Prior to the beginning of every term at U.S. colleges and universities, staff in Disability Resources (DR) offices begin the process of trying to obtain or create accessible instructional materials for students with print disabilities. As other students head to the bookstore to purchase their textbooks or course packs, either in person or online, students with print disabilities are required to take the extra step of making requests for their materials to be converted into formats they can access. If those students, the DR office at their school, and faculty are proactive, the student may have their course materials at the start of the semester just like all of their nondisabled peers. However, any breakdown in that process, late changes and choices, or an inability to get appropriate versions of instructional materials for conversion can leave a student waiting into the term to get materials, causing them to fall behind. In a sixteen-week semester, a ten-week trimester, or an eight-week quarter, every day that the student does not have access to their course materials puts them in a bind. For students with print disabilities a delay can mean the difference between success and failure.

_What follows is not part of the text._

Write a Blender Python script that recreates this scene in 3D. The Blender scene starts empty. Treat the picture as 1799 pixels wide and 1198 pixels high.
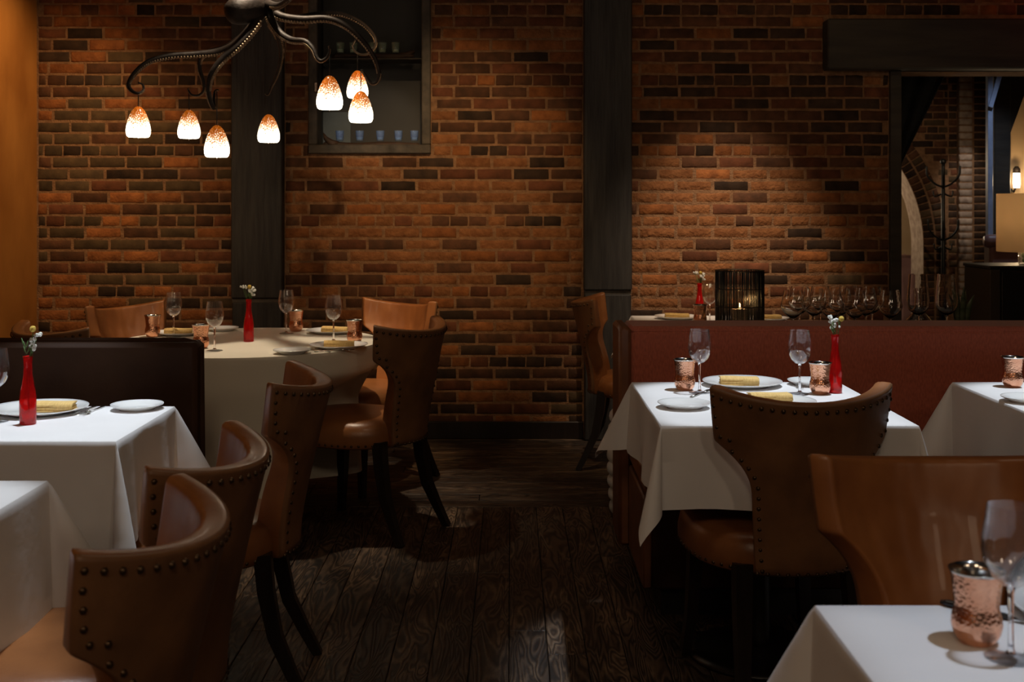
import bpy, math, random
from mathutils import Vector, Matrix
random.seed(7)
SC = bpy.context.scene
COL = SC.collection
PI = math.pi
F, CX, HY, H = 2100.0, 899.5, 360.0, 1.353      # focal length (px), principal column, horizon row, eye height
TOP = 0.76                                       # table-top height
# ------------------------------------------------------------------ camera
cd = bpy.data.cameras.new('camera'); cam = bpy.data.objects.new('camera', cd); COL.objects.link(cam)
cam.location = (0, 0, H); cam.rotation_euler = (PI/2, 0, 0)
cd.sensor_width = 36; cd.lens = F/1799*36; cd.shift_y = -(599-HY)/1799; cd.shift_x = 0
cd.dof.use_dof = True; cd.dof.focus_distance = 4.0; cd.dof.aperture_fstop = 7.0
cd.clip_start = 0.05
SC.camera = cam
# ------------------------------------------------------------------ world, exposure
w = bpy.data.worlds.new('world'); SC.world = w; w.use_nodes = True
bg = w.node_tree.nodes['Background']; bg.inputs[0].default_value = (1, .72, .5, 1); bg.inputs[1].default_value = .012
vs = SC.view_settings; vs.view_transform = 'Standard'; vs.look = 'None'; vs.exposure = 0.0; vs.gamma = 1; vs.use_curve_mapping = False
# ------------------------------------------------------------------ ceiling spotlights and added fill spots
def spot(loc, target, power, angle, col=(1, .97, .95), blend=.5, size=.03):
    l = bpy.data.lights.new('ceiling_or_fill_spot', 'SPOT'); l.energy = power; l.spot_size = math.radians(angle); l.spot_blend = blend
    l.shadow_soft_size = size; l.color = col
    o = bpy.data.objects.new('ceiling_or_fill_spot', l); COL.objects.link(o); o.location = loc
    d = Vector(target)-Vector(loc); o.rotation_euler = d.to_track_quat('-Z', 'Y').to_euler()
    return o
def pointl(loc, power, col, size=.03):
    l = bpy.data.lights.new('lamp_or_fill', 'POINT'); l.energy = power; l.color = col; l.shadow_soft_size = size
    o = bpy.data.objects.new('lamp_or_fill', l); COL.objects.link(o); o.location = loc; return o
WARM = (1, .66, .34); AMB = (1, .70, .42); COOL = (.84, .92, 1)
spot((1.10, 3.80, 2.95), (.80, 3.58, .76), 215, 28, COOL, .35)          # two-seat table by the red banquette
spot((-1.10, 3.40, 2.95), (-1.37, 3.22, .76), 225, 30, COOL, .4)        # table by the brown booth
spot((-1.1, 2.45, 2.95), (-1.4, 2.15, .76), 155, 32, COOL, .4)          # near left table
spot((1.15, 1.55, 2.95), (.85, 1.40, .76), 100, 36, (.72, .84, 1), .4)           # near right table
spot((2.05, 3.7, 2.95), (1.85, 3.55, .76), 210, 30, COOL, .4)           # right table
spot((-1.05, 5.1, 2.97), (-1.15, 5.25, .76), 140, 56, (1, .82, .60), .85)           # round table
spot((1.20, 5.70, 2.95), (1.20, 6.93, .58), 225, 44, (1, .76, .54), 1)  # brick behind the lantern table
spot((-.30, 4.6, 2.95), (-.38, 6.93, 1.42), 165, 41, WARM, 1)           # brick between the posts
spot((-2.4, 4.7, 2.95), (-2.15, 6.93, 1.3), 80, 44, WARM, 1)           # brick by the plaster wall
spot((-1.9, 6.0, 2.95), (-2.75, 6.5, 1.5), 62, 80, (1, .62, .28), .8)   # plaster wall
spot((1.6, 4.6, 2.95), (1.6, 6.93, 1.9), 10, 60, WARM, .9)              # brick above the lantern table
spot((.25, 5.1, 2.95), (.50, 6.2, .75), 45, 26, WARM, .8)               # added fill on the chair at the lantern table
spot((-.60, 4.0, 2.95), (-.85, 7.1, 1.82), 60, 13, (1, .82, .62), .6)              # added spot that brightens the niche
spot((-.1, 4.6, 2.95), (-.62, 5.95, .74), 165, 20, WARM, .8)               # added spot to lift the far chair at the round table
spot((-2.5, 4.6, 2.95), (-1.8, 5.75, .74), 120, 20, WARM, .8)              # added spot to lift the creased chair at the round table
# added soft fill lights behind the camera and over the aisle
for x, y, p in ((-.1, -.6, 26), (1.8, -1.0, 22), (-1.6, -1.2, 14), (.15, 2.9, 9)):
    l = pointl((x, y, 2.75), p*1.2, (1, .74, .50), .2)
# ------------------------------------------------------------------ mesh helpers
def at(px, py, d): return Vector(((px-CX)/F*d, d, H-(py-HY)/F*d))
def on(px, py, z=TOP):
    d = F*(H-z)/(py-HY); return Vector(((px-CX)/F*d, d, z))
class MB:
    def __init__(s): s.v = []; s.f = []; s.m = []; s.mi = 0
    def add(s, vs, fs):
        b = len(s.v); s.v += [tuple(p) for p in vs]
        for f in fs: s.f.append([b+i for i in f]); s.m.append(s.mi)
        return s
    def box(s, x0, x1, y0, y1, z0, z1):
        return s.add([(x0,y0,z0),(x1,y0,z0),(x1,y1,z0),(x0,y1,z0),(x0,y0,z1),(x1,y0,z1),(x1,y1,z1),(x0,y1,z1)],
                     [(3,2,1,0),(4,5,6,7),(0,1,5,4),(1,2,6,5),(2,3,7,6),(3,0,4,7)])
    def rbox(s, x0, x1, y0, y1, z0, z1, r):
        """box with chamfered edges"""
        vs = []; 
        for sx in (0,1):
            for sy in (0,1):
                for sz in (0,1):
                    X=(x0,x1)[sx]; Y=(y0,y1)[sy]; Z=(z0,z1)[sz]; dx=r if sx==0 else -r; dy=r if sy==0 else -r; dz=r if sz==0 else -r
                    vs += [(X,Y+dy,Z+dz),(X+dx,Y,Z+dz),(X+dx,Y+dy,Z)]
        import bmesh
        bm = bmesh.new()
        for p in vs: bm.verts.new(p)
        bmesh.ops.convex_hull(bm, input=bm.verts)
        bm.verts.index_update()
        s.add([v.co[:] for v in bm.verts], [[v.index for v in f.verts] for f in bm.faces]); bm.free(); return s
    def lathe(s, prof, seg=24, c=(0,0,0), sx=1, sy=1):
        vs = []; idx = []
        for r, z in prof:
            if r < 1e-6: idx.append([len(vs)]); vs.append((c[0], c[1], c[2]+z))
            else:
                b = len(vs); idx.append([b+i for i in range(seg)])
                for i in range(seg):
                    a = 2*PI*i/seg; vs.append((c[0]+r*sx*math.cos(a), c[1]+r*sy*math.sin(a), c[2]+z))
        fs = []
        for A, B in zip(idx, idx[1:]):
            for i in range(seg):
                j = (i+1) % seg
                if len(A) == 1 and len(B) == 1: continue
                if len(A) == 1: fs.append((A[0], B[j], B[i])) 
                elif len(B) == 1: fs.append((A[i], A[j], B[0]))
                else: fs.append((A[i], A[j], B[j], B[i]))
        return s.add(vs, fs)
    def tube(s, pts, rad, seg=8, cap=True, flat=1.0):
        pts = [Vector(p) for p in pts]; n = len(pts)
        if not isinstance(rad, (list, tuple)): rad = [rad]*n
        t0 = (pts[1]-pts[0]).normalized(); up = Vector((0,0,1)) if abs(t0.z) < .9 else Vector((0,1,0))
        nx = t0.cross(up).normalized(); vs = []
        for i, p in enumerate(pts):
            t = (pts[min(i+1,n-1)]-pts[max(i-1,0)]).normalized()
            nx = (nx - t*nx.dot(t)).normalized(); ny = t.cross(nx)
            for k in range(seg):
                a = 2*PI*(k+.5)/seg; vs.append(p + nx*math.cos(a)*rad[i] + ny*math.sin(a)*rad[i]*flat)
        fs = []
        for i in range(n-1):
            for k in range(seg):
                j = (k+1) % seg; fs.append((i*seg+k, i*seg+j, (i+1)*seg+j, (i+1)*seg+k))
        if cap: fs.append(tuple(range(seg))[::-1]); fs.append(tuple((n-1)*seg+k for k in range(seg)))
        return s.add(vs, fs)
    def ball(s, c, r, seg=8, rings=5, sx=1, sy=1, sz=1):
        return s.lathe([(r*math.sin(PI*i/rings), -r*sz*math.cos(PI*i/rings)) for i in range(rings+1)], seg, c, sx, sy)
    def grid(s, fn, nu, nv, wrap=False):
        vs = [fn(i/nu, j/nv) for j in range(nv+1) for i in range(nu+(0 if wrap else 1))]
        W = nu if wrap else nu+1; fs = []
        for j in range(nv):
            for i in range(nu):
                k = (i+1) % W; fs.append((j*W+i, j*W+k, (j+1)*W+k, (j+1)*W+i))
        return s.add(vs, fs)
    def poly(s, pts, y0, y1):
        """outline in x,z extruded along y"""
        n = len(pts); vs = [(x,y0,z) for x,z in pts]+[(x,y1,z) for x,z in pts]
        return s.add(vs, [tuple(range(n)), tuple(range(2*n-1,n-1,-1))]+[(i,n+i,n+(i+1)%n,(i+1)%n) for i in range(n)])
    def mesh(s, name, mats, smooth=True, fix=True):
        me = bpy.data.meshes.new(name); me.from_pydata(s.v, [], s.f)
        for m in (mats if isinstance(mats, (list,tuple)) else [mats]): me.materials.append(m)
        me.polygons.foreach_set('material_index', s.m)
        if fix:
            import bmesh
            bm = bmesh.new(); bm.from_mesh(me); bmesh.ops.recalc_face_normals(bm, faces=bm.faces); bm.to_mesh(me); bm.free()
        if smooth == 'auto':
            me.polygons.foreach_set('use_smooth', [True]*len(me.polygons)); me.set_sharp_from_angle(angle=math.radians(38))
        else: me.polygons.foreach_set('use_smooth', [bool(smooth)]*len(me.polygons))
        me.update(); return me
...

Unfortunately, most publisher-provided content is not born accessible and ready for use by students with print disabilities. This requires DR offices to request electronic versions of materials from publishers that they then must remediate themselves. Some publishers cannot provide appropriate versions or do not respond to requests. In those cases schools do even more work themselves. Some publications, especially STEM titles, require custom work and faculty consultations to translate or interpret images, graphs, or other supplementary materials embedded in the text, or to convert the publisher supplied PDF into the needed file format. Multimedia materials present special challenges, such as transcribing subtitles for video or creating new versions with voiced descriptions for visual components. Despite all these challenges, the work of reformatting and delivering these materials to print-disabled students rests in the institution’s DR office.

The scale of these services can range from a single student to thousands of students. Each student makes a request based on their individual course of study. A single class may be one large textbook, dozens of scholarly articles, a stack of early American novels, or an infinite number of other variations. The vast range of course subjects and pedagogical approaches is a cornerstone of American higher education. The innumerable curricular differences between institutions is also valued. In the context of accessibility, this academic freedom creates a cost in terms of meeting the accommodation requests of students.

The challenges for schools and students with respect to supplying accessible instructional materials have been well documented. In 2011 the Report of the Advisory Commission on Accessible Instructional Materials in Post secondary Education for Students with Disabilities (AIM Commission Report, 2011) studied the state of accessible materials and made eighteen recommendations to the U.S. Congress. Unfortunately, little has changed since the time of the Commission’s report even though efforts to move to born accessible workflows and formats, especially accessible EPUB3, have been gaining momentum. At this point so few titles are commercially available in an accessible format that this challenge remains for students and higher education as a whole.